Günümüzde suyun değeri geçmiş yıllara kıyasla daha net bir şekilde anlaşılır hale geliyor. Eskiden suyu sınırsız bir kaynak gibi görüyorduk, ancak artık gerçeklerle yüzleşmek zorundayız: Su, bilinçsiz kullanımlar sonucu hızla azalıyor ve bu durum küresel çapta ciddi su sıkıntılarına yol açıyor.
Çeşitli araştırmalara ve raporlara göre, Dünya nüfusunun yüzde 40’ını etkileyen su sıkıntısı, coğrafi sınırları aşarak küresel bir endişe kaynağı haline geliyor. Türkiye’nin su risklerine dair yapılan raporlar da bu gerçeği doğrular nitelikte. Nitekim 2023 yılında, Bursa’da bu risklerle yüz yüze geldik. Barajlardaki su seviyesinin yoğun şekilde düşmesiyle önce kuyu sularını kullanmaya başladık, ardından sık sık suyu gereksiz kullanmamak yönünde bildirimler aldık. Ancak yaşanan iklim değişikliğinin bir yansıması olarak bu sorun sadece Bursa’ya özgü değil. Örneğin, 2015 yılında Sao Paulo (Brezilya), tarihinin en kötü kuraklığıyla karşı karşıya kaldı ve şehrin su kaynakları hızla tükendi. Benzer şekilde, 2018’de Cape Town (Güney Afrika) ciddi bir su krizi yaşadı ve şehir suyu tükenme noktasına geldi. Aynı zamanda, 2019’da Chennai (Hindistan) de ciddi bir su kriziyle karşı karşıya kaldı ve su kaynaklarının hızla azalması sonucu sıkı su kısıtlamaları uygulandı. Tüm bunlar gösteriyor ki sadece Türkiye’nin değil, dünyanın dört bir yanındaki su kaynaklarının korunması ve sürdürülebilir kullanımı için acil eylemlere ihtiyaç olduğu açıkça ortada.
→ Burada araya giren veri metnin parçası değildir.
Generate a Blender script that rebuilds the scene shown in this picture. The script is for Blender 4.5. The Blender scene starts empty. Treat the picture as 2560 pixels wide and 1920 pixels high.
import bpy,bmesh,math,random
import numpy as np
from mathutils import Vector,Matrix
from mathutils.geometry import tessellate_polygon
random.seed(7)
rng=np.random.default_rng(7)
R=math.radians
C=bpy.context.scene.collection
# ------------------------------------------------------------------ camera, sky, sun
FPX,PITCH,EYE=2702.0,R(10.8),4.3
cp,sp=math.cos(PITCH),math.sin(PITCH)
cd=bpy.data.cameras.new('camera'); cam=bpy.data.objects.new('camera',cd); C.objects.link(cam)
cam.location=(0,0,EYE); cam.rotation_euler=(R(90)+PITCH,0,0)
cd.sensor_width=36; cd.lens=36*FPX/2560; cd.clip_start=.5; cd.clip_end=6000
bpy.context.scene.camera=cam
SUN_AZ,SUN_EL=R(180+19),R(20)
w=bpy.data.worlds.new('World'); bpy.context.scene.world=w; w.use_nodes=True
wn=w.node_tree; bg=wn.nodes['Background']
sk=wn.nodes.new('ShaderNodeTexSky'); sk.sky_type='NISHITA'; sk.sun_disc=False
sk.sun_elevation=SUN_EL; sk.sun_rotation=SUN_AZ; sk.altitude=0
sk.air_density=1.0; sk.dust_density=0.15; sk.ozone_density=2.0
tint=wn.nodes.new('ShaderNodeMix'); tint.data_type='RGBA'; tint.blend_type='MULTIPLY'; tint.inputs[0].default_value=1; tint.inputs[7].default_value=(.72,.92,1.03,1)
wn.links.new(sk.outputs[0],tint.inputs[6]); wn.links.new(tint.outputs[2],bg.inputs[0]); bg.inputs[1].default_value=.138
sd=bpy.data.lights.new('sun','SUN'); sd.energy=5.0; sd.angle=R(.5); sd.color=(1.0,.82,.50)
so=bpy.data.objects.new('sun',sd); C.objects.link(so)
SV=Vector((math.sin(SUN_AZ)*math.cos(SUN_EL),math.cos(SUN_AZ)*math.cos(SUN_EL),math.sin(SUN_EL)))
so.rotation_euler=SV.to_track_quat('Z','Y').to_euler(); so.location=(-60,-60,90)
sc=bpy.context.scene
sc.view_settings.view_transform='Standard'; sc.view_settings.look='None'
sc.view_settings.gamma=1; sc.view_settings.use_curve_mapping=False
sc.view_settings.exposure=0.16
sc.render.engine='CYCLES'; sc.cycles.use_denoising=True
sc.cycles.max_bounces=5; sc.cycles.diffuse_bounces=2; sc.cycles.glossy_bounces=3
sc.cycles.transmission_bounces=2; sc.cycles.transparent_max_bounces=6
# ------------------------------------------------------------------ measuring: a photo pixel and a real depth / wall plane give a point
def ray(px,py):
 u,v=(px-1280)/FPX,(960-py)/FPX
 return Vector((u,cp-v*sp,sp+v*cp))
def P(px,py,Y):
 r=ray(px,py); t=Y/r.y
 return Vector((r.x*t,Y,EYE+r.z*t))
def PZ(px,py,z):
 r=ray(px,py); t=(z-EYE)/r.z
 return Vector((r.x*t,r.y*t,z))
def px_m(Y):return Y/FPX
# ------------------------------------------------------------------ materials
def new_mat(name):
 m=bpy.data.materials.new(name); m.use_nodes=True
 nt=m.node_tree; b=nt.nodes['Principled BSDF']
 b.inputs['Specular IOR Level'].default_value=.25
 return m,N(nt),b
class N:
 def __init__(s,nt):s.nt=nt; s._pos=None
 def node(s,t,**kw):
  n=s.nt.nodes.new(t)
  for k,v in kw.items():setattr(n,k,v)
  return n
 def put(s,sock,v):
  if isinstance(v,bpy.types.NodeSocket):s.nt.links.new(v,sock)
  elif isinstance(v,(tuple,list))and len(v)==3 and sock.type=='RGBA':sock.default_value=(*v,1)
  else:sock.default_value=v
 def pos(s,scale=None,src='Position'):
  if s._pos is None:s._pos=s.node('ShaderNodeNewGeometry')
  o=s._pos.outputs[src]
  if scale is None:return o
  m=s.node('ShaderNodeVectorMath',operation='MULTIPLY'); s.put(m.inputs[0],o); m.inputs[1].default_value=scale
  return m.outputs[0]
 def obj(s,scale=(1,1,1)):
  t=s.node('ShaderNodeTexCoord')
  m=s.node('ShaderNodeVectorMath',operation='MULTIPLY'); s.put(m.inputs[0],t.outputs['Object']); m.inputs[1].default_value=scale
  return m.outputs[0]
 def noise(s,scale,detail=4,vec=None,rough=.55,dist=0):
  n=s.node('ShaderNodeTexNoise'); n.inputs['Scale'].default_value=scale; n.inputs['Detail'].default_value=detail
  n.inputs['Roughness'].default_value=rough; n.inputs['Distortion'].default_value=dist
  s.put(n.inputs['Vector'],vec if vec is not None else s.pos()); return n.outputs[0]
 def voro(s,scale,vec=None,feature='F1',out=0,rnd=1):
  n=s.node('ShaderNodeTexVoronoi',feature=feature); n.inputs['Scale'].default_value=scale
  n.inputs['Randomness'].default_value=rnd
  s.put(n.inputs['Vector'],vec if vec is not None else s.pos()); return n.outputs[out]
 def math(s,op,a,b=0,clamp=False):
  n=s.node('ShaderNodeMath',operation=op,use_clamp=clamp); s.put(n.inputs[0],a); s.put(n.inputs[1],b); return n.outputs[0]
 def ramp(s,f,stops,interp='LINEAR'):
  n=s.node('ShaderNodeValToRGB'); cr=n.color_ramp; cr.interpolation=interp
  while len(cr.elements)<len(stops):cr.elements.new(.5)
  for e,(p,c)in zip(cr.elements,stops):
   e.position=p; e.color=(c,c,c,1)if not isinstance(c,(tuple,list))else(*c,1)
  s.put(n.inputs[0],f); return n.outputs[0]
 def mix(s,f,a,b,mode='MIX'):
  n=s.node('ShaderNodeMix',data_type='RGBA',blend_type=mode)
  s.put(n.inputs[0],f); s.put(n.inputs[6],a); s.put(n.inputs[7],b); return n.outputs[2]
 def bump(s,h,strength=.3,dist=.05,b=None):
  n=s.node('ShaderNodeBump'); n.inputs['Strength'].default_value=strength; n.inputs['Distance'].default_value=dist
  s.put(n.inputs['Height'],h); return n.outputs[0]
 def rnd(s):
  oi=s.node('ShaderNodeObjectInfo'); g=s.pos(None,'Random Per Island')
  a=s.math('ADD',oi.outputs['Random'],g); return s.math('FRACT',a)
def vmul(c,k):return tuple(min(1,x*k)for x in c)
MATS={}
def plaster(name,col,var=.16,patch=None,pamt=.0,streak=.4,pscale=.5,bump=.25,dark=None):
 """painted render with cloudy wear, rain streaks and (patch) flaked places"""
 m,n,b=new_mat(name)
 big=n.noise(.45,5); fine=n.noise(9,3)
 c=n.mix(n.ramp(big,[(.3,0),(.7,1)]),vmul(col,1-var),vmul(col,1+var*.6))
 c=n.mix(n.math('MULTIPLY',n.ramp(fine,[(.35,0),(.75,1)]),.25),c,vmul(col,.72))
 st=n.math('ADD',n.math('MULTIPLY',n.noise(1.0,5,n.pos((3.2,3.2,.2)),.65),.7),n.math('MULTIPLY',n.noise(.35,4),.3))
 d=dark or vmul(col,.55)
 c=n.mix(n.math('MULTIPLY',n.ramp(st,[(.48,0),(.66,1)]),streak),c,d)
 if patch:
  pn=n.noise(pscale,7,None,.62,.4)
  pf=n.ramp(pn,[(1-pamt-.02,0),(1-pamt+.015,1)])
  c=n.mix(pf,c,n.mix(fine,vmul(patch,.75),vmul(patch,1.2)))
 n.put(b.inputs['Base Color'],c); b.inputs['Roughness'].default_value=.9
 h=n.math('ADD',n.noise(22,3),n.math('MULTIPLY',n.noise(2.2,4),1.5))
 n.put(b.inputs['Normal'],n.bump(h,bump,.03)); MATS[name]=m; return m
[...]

Su sıkıntısı sadece insan yaşamını mı etkiliyor? Tabii ki hayır. Su sıkıntısı doğal yaşamı da derinden etkiliyor. Ekosistemlerdeki su dengesizlikleri, habitatları ve türleri olumsuz yönde değiştiriyor. Örneğin, su kaynaklarının azalması göçmen kuşların göç rotalarını etkilerken, sulak alanlarda habitat kaybına da neden olabiliyor. Bunun yanı sıra, su sıkıntısı nehirlere, göllere ve sulak alanlara bağımlılığı olan bitki ve hayvan türlerinin hayatta kalma şansını da azaltabilir. Bu durum biyoçeşitliliği ve ekosistem sağlığını tehdit eder, dolayısıyla doğal yaşam için de ciddi bir tehlikedir.
Tüm bu nedenlerle suyun korunması 2015 yılında Birleşmiş Milletler tarafından belirlenen ve üye ülkeler tarafından benimsenen Sürdürülebilir Kalkınma Amaçlarında da yer edinmiştir. Hepimizin bildiği üzere bu amaçlar sadece ülkelerin ya da iş dünyasının sorumluluğunda değil, her bireyin kişisel çabalarıyla da mümkündür.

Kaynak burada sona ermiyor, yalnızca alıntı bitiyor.